The strike "just adds to people's preconceived idea that there is a tightness in supply," Jaspar Crawley, a broker at Triland Metals Ltd., one of the 12 companies on the floor of the London Metal Exchange, said today in a telephone interview.
Copper futures for September delivery gained 7.15 cents, or 1.6 percent, to close at $4.478 a pound at 1:12 p.m. on the Comex in New York, the biggest gain for a most-active contract since July 7.
The metal has gained 39 percent in the past year, reaching a record $4.6575 on Feb. 15, as mining companies struggled to keep pace with rising consumption.

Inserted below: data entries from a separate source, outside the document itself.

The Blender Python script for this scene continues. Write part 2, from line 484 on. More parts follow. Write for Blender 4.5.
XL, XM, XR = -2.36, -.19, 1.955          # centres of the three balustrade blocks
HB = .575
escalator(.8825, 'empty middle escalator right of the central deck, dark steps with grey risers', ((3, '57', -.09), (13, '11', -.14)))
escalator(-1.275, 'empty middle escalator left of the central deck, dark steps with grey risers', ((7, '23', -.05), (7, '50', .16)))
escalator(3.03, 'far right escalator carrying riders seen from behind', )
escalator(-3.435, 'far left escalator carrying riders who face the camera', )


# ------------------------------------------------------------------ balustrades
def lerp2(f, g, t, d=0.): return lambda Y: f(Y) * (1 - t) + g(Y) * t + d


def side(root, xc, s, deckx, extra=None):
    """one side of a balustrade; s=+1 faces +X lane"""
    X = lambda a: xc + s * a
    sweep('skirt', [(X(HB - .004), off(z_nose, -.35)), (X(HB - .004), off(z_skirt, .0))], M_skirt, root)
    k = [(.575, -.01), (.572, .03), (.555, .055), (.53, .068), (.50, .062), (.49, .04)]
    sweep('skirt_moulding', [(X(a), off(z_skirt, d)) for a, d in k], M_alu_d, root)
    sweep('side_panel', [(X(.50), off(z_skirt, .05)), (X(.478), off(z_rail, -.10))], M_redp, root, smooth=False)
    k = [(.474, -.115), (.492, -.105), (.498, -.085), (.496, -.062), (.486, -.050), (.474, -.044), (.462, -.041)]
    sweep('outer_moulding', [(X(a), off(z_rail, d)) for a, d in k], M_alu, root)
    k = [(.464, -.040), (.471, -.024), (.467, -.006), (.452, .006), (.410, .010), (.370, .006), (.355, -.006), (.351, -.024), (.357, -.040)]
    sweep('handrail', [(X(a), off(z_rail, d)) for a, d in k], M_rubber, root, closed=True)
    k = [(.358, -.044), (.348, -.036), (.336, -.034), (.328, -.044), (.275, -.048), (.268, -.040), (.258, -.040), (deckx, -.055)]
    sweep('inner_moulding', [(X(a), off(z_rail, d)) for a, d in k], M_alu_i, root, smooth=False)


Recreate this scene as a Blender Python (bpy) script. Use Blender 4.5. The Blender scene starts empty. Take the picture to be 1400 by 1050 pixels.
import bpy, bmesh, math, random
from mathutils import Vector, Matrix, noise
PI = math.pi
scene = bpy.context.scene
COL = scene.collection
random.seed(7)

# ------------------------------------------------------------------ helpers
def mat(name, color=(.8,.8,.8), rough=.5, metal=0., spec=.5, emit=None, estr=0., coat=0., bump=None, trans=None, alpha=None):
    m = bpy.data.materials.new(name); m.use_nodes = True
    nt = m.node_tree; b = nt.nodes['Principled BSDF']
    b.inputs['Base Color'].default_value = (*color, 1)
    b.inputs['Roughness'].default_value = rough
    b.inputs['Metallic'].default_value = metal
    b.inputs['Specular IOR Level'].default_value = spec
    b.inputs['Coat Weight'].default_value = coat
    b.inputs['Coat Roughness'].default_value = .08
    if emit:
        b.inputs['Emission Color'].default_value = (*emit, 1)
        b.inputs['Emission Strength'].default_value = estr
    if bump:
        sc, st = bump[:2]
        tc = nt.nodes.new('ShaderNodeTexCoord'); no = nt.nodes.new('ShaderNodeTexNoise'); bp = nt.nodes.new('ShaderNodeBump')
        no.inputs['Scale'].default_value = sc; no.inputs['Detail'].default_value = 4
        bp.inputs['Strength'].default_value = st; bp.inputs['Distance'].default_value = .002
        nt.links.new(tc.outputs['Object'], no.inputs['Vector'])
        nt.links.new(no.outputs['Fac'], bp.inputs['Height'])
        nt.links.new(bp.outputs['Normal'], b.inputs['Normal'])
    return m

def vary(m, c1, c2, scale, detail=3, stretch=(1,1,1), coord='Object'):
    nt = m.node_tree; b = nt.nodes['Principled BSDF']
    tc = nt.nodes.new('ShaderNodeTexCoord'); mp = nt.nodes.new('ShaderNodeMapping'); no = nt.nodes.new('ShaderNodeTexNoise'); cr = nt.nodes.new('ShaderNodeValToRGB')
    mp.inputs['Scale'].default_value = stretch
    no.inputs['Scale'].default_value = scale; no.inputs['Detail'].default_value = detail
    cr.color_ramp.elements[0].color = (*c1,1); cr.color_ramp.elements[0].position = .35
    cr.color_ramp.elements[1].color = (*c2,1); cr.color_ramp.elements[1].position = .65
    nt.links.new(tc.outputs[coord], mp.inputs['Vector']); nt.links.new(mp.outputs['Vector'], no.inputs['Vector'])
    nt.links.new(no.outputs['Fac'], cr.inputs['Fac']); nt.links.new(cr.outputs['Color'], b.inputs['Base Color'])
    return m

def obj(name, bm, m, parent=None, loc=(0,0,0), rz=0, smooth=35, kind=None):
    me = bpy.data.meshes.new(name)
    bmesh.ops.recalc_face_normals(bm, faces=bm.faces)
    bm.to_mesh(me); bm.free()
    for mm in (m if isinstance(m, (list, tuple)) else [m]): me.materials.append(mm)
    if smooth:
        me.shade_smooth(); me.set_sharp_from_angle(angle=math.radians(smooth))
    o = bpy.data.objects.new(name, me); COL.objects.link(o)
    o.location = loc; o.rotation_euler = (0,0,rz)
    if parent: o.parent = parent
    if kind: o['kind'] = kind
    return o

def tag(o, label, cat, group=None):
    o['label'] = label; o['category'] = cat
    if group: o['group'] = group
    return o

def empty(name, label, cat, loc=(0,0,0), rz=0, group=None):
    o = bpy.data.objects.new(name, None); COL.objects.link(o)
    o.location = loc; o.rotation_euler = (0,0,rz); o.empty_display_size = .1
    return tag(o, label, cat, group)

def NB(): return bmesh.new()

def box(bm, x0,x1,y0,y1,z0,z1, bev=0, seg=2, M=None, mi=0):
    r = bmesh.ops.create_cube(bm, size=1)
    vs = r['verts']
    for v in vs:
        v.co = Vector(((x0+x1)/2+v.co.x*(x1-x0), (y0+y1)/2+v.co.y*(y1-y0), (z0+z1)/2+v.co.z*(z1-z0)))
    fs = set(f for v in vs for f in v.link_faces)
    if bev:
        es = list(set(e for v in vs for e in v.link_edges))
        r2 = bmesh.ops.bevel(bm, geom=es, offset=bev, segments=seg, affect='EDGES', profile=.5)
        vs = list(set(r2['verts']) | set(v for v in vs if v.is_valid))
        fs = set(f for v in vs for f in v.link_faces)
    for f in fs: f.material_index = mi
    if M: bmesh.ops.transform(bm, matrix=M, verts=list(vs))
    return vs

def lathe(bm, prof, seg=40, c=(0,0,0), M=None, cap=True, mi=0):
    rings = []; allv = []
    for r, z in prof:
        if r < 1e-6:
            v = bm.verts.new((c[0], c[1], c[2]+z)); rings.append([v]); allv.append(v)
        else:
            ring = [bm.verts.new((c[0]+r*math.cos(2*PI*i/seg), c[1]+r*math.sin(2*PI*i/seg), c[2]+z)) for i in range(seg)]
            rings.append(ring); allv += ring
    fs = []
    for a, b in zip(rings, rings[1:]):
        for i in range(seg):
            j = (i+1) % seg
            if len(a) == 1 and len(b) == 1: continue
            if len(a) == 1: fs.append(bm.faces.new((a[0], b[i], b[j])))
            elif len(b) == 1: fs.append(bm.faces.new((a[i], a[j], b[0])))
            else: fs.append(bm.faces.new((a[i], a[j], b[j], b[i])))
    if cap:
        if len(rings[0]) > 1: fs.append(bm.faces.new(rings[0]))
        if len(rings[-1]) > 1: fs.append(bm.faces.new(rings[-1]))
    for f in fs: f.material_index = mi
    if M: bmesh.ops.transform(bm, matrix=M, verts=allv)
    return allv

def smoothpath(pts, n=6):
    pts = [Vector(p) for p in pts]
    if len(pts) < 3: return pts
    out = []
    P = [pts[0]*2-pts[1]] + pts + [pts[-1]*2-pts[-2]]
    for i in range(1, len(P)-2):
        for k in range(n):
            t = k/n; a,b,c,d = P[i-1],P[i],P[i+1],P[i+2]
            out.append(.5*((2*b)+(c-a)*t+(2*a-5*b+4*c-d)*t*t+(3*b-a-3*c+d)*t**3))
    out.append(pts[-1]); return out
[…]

"In addition to the strike, copper is mostly benefiting from a weaker dollar," Matthew Zeman, a strategist at Kingsview Financial in Chicago, said in a telephone interview. The weakness in the greenback makes the metal more attractive to "foreign buyers," he said.
The dollar declined against all of its major counterparts, falling to the lowest level since May 5 against a six-currency basket, as U.S. politicians struggled to reach an agreement on raising the nation's debt limit and reducing the deficit.
On the LME, copper for delivery in three months added $165, or 1.7 percent, to $9,820 a metric ton ($4.45 a pound).
Aluminum, lead, nickel, tin and zinc also gained in London.